→ **Exercise objective**
Each line containing the word "high" must be reported.
───── Data records ─────
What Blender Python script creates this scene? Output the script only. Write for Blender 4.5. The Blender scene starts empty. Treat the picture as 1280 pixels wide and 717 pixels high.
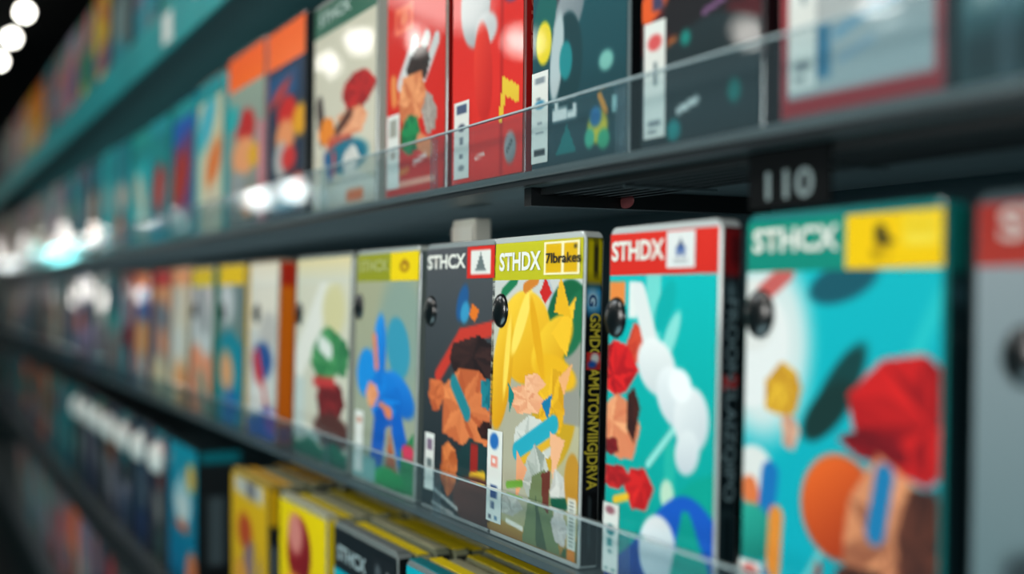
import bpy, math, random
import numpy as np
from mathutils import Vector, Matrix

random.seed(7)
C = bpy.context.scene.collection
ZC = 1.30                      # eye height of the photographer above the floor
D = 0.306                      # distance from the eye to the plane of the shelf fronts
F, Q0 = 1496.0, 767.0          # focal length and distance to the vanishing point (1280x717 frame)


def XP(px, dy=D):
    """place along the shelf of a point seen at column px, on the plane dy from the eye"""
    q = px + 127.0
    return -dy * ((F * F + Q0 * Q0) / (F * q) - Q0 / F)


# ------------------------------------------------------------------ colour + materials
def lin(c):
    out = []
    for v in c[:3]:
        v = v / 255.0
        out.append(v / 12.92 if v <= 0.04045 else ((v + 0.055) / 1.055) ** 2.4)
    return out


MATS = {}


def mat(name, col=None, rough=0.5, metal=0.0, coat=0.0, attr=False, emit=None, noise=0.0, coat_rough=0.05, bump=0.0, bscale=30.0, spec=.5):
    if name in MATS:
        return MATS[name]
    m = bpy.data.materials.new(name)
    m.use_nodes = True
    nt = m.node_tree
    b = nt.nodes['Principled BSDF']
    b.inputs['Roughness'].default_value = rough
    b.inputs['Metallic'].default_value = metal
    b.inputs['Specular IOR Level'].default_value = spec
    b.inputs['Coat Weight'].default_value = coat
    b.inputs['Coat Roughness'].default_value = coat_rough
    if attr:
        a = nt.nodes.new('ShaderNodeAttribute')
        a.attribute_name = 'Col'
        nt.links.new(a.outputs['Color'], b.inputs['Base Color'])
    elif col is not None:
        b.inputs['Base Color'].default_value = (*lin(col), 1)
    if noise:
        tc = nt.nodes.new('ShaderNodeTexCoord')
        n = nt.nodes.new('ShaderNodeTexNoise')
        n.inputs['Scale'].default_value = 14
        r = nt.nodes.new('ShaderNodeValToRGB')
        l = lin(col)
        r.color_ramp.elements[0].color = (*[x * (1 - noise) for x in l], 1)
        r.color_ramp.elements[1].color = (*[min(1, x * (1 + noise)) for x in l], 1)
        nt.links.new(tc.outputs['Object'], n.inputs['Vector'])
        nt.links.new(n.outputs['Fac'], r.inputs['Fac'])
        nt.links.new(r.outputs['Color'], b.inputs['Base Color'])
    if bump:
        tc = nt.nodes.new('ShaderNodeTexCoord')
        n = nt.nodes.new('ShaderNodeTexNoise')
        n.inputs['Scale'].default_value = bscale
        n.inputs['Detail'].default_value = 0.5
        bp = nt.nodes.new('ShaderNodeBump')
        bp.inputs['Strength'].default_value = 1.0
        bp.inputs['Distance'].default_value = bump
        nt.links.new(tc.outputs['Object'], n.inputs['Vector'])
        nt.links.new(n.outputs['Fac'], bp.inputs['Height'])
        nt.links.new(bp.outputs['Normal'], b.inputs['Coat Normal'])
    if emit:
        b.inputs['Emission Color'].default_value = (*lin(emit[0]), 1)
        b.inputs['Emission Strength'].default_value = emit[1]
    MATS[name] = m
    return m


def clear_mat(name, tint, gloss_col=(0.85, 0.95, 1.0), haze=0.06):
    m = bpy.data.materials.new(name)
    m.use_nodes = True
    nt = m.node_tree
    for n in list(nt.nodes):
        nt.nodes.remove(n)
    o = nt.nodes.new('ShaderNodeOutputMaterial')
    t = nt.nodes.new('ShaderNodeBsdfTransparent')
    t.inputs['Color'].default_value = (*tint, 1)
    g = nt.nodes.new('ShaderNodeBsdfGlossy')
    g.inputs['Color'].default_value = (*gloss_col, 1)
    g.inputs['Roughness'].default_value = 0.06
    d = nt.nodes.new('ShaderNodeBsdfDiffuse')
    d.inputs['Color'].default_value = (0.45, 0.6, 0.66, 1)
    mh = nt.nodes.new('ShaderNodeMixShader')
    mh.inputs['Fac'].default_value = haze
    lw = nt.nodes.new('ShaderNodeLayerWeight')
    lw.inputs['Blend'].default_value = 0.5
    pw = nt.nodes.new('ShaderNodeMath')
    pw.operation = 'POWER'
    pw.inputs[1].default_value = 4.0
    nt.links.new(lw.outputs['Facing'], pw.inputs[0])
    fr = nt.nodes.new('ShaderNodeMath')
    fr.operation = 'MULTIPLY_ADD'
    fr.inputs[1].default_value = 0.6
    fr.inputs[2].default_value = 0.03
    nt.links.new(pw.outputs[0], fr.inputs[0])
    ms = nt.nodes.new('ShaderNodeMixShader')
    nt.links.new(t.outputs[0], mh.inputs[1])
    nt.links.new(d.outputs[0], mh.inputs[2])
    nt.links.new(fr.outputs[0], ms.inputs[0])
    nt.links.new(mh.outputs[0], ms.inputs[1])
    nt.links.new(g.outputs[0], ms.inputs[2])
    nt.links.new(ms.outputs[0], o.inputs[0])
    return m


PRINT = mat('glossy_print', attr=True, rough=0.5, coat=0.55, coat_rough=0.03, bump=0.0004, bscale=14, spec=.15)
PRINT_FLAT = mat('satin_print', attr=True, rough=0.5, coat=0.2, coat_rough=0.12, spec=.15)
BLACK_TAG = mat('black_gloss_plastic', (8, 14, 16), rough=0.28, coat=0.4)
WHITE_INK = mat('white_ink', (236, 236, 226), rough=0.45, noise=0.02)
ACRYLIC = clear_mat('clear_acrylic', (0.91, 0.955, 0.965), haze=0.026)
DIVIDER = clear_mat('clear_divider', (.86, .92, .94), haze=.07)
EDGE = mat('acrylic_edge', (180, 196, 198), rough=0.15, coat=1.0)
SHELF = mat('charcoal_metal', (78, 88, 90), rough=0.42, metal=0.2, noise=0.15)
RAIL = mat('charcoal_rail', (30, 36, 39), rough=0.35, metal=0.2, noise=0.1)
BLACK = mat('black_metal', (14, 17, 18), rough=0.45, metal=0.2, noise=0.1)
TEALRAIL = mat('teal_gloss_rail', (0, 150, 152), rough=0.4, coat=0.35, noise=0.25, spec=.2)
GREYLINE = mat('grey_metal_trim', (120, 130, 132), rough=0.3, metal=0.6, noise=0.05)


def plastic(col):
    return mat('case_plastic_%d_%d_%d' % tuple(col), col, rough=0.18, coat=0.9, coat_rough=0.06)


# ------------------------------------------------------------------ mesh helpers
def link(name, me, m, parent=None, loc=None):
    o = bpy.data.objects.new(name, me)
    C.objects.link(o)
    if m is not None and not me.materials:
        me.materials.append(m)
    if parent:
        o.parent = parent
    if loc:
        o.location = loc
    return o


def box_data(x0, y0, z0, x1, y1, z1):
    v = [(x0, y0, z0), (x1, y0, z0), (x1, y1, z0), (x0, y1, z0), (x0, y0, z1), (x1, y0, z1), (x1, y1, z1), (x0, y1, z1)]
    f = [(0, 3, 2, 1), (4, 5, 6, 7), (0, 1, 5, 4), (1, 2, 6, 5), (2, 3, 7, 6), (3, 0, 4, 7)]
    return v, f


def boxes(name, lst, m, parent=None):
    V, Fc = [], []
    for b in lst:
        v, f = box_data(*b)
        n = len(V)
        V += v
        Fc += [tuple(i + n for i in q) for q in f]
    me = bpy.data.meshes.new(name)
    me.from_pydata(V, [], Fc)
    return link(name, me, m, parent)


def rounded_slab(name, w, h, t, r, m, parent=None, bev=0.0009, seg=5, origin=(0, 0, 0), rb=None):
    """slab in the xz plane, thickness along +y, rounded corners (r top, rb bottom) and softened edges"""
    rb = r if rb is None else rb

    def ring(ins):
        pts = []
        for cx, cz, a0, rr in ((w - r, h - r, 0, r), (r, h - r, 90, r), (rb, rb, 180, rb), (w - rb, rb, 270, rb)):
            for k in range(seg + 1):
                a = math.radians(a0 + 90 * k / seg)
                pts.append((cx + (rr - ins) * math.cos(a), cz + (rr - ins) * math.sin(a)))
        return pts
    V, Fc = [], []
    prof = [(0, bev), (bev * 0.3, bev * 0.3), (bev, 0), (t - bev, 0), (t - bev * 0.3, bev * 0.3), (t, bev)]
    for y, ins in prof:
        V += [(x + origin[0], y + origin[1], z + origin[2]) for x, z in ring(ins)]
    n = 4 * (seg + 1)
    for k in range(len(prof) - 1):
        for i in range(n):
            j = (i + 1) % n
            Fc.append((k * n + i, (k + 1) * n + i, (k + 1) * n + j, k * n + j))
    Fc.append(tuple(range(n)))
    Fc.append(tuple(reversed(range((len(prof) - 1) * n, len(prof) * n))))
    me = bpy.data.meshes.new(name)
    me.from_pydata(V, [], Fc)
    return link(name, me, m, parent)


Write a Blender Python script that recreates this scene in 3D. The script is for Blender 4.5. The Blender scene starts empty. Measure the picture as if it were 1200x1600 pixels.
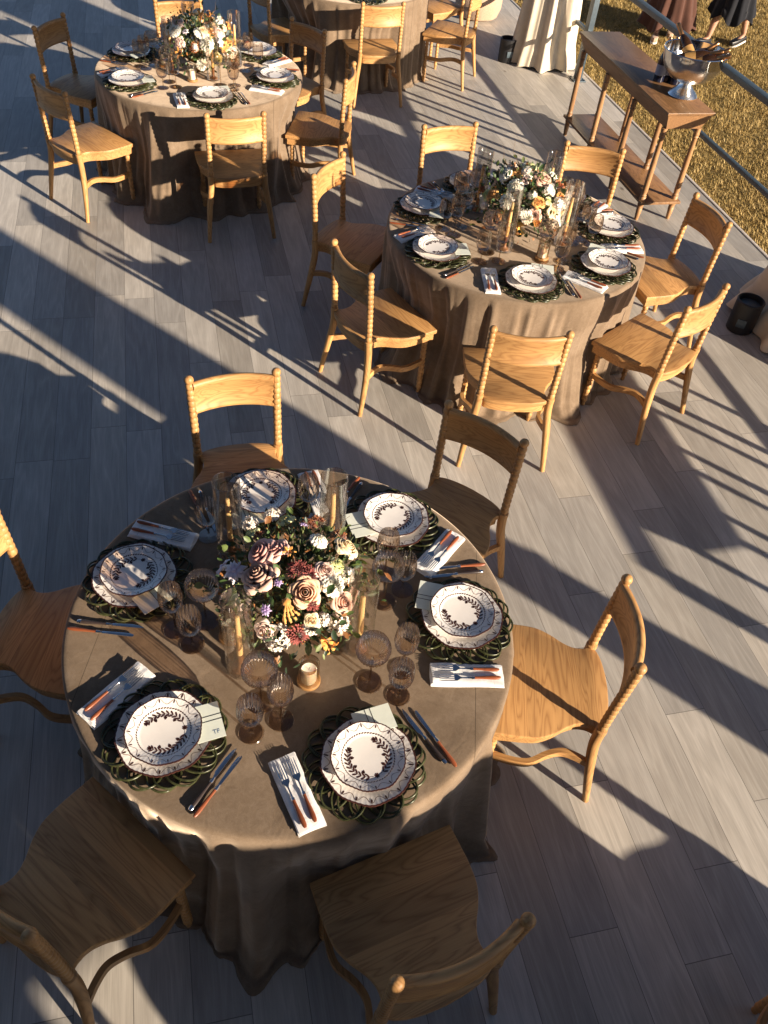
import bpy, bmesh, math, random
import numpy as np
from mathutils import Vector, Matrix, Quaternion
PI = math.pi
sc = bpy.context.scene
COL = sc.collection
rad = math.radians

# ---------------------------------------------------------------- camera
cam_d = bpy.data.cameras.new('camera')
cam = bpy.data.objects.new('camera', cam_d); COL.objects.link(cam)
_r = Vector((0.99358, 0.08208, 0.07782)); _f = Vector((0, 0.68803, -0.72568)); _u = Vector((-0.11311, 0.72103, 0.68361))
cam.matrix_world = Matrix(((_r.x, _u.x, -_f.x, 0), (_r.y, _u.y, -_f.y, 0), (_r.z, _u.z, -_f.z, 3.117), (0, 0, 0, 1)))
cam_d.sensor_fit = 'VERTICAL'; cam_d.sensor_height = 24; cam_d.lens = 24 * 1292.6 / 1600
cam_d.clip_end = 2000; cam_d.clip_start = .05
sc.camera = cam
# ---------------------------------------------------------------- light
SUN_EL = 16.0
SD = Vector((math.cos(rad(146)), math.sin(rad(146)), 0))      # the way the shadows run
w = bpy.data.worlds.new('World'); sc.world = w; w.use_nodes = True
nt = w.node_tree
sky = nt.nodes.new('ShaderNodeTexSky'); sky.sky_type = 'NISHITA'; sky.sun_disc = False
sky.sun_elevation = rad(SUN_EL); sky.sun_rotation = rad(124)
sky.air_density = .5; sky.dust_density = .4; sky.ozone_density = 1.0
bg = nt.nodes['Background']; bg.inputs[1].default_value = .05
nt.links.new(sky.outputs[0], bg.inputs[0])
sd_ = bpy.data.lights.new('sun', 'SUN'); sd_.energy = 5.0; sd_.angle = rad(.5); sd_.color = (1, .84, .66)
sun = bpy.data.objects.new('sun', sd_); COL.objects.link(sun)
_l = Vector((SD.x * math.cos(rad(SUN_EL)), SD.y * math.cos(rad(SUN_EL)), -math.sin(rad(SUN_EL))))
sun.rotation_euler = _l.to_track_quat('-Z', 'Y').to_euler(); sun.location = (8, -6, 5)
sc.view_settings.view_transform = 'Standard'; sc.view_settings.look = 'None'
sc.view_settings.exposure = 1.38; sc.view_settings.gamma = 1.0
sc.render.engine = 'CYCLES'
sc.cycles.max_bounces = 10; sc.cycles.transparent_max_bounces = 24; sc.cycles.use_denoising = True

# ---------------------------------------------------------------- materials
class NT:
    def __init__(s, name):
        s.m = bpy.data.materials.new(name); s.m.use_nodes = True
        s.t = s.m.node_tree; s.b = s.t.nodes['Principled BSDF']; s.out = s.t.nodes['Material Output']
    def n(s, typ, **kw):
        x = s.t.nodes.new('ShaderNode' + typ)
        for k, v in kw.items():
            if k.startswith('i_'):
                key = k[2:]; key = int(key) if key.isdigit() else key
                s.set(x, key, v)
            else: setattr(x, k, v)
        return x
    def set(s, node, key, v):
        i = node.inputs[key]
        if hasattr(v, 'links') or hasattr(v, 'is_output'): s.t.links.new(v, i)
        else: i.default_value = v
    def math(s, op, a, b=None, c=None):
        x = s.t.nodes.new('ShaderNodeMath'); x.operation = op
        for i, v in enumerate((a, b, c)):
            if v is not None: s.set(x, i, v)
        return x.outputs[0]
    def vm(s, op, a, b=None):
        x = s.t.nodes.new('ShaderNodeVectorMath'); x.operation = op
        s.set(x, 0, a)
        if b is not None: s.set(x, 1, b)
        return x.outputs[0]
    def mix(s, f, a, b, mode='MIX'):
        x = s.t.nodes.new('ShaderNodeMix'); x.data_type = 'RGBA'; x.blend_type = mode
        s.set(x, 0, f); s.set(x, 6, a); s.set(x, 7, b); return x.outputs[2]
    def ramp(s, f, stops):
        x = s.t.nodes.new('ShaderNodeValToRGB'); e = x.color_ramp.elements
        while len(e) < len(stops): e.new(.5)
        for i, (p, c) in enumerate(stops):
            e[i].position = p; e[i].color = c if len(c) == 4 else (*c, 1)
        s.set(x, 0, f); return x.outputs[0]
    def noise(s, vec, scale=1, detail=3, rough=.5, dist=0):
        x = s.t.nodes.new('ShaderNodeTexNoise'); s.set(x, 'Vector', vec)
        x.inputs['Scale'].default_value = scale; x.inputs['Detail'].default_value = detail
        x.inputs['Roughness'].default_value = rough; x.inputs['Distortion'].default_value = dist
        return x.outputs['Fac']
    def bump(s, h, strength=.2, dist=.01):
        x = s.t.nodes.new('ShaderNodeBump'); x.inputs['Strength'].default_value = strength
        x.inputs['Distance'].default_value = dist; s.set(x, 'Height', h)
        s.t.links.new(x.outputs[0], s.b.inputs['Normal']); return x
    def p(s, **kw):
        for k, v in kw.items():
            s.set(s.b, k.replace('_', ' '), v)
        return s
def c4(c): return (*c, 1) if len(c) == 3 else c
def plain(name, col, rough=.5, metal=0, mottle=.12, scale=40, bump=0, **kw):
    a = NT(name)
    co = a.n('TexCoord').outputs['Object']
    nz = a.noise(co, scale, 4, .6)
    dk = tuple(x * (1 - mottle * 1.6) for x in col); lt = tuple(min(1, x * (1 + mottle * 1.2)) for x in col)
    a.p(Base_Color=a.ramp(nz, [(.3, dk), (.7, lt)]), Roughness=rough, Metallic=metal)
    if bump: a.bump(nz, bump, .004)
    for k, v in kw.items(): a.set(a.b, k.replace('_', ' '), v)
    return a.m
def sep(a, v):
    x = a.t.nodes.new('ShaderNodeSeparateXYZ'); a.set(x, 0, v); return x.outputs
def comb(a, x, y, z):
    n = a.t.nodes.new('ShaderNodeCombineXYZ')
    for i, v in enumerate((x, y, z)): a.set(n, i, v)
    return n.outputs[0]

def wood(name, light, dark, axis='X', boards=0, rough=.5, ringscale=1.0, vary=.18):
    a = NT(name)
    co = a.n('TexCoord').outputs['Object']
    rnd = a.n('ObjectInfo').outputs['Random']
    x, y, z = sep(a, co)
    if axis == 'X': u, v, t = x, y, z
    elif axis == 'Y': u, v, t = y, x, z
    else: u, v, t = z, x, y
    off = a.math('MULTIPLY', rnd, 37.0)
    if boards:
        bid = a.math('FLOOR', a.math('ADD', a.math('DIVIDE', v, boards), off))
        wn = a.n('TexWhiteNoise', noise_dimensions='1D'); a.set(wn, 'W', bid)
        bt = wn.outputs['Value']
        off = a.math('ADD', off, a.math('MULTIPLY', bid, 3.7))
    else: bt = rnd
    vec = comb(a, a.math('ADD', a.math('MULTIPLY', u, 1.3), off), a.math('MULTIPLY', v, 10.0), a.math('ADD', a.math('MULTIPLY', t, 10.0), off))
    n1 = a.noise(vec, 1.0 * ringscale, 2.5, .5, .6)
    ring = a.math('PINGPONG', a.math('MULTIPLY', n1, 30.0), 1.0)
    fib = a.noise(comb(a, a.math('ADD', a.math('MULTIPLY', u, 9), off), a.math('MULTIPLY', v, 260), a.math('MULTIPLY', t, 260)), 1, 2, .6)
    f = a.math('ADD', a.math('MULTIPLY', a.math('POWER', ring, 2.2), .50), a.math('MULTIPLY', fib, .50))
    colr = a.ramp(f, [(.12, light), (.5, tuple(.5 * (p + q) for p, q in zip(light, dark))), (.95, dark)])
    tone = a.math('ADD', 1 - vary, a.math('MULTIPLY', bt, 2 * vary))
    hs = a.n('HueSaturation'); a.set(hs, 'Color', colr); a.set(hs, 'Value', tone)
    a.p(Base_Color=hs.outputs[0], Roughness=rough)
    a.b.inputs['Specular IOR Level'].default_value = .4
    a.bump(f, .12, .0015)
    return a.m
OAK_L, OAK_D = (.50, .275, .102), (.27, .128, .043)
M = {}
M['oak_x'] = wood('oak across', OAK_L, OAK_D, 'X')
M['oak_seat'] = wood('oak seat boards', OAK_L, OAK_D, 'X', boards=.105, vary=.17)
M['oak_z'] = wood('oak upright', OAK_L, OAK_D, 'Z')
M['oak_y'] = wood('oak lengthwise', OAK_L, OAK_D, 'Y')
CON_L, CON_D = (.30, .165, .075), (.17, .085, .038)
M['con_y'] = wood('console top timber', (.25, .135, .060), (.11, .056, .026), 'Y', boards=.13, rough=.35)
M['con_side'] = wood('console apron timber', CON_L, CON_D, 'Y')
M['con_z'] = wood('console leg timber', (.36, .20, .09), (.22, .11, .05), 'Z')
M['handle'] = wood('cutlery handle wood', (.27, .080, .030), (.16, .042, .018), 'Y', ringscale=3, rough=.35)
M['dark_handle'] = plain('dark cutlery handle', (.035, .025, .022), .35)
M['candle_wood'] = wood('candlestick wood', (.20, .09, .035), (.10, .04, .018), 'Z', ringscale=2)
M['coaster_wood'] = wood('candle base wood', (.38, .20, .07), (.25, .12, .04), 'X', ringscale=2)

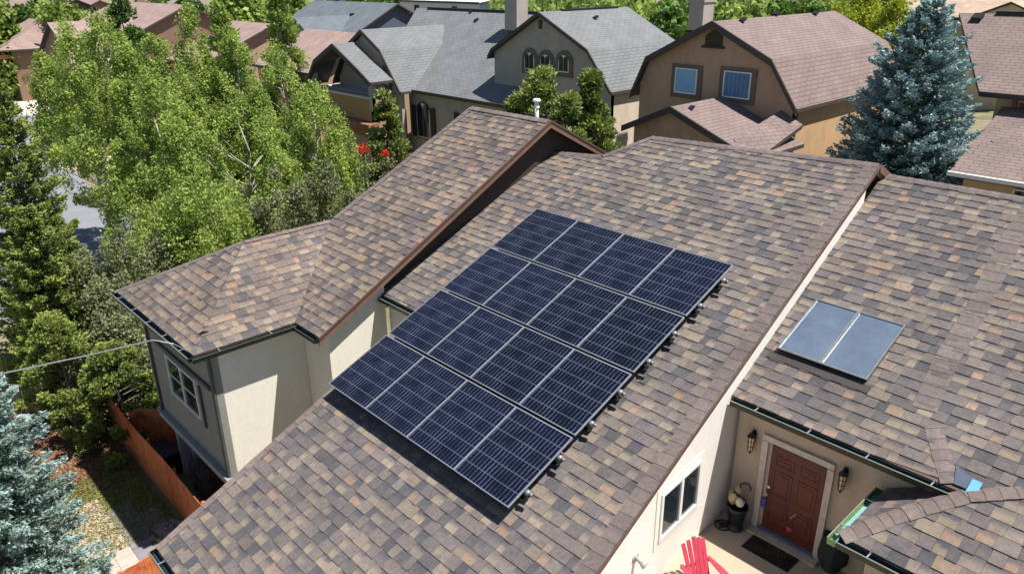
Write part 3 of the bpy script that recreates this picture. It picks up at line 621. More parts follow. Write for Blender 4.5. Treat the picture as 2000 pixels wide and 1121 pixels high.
─────
→ **Correct answer**
What Blender Python script creates this scene? Output the script only. Write for Blender 4.5. The Blender scene starts empty. Treat the picture as 1280 pixels wide and 717 pixels high.
Write part 3 of the bpy script that recreates this picture. It picks up at line 621. More parts follow. Write for Blender 4.5. Treat the picture as 2000 pixels wide and 1121 pixels high.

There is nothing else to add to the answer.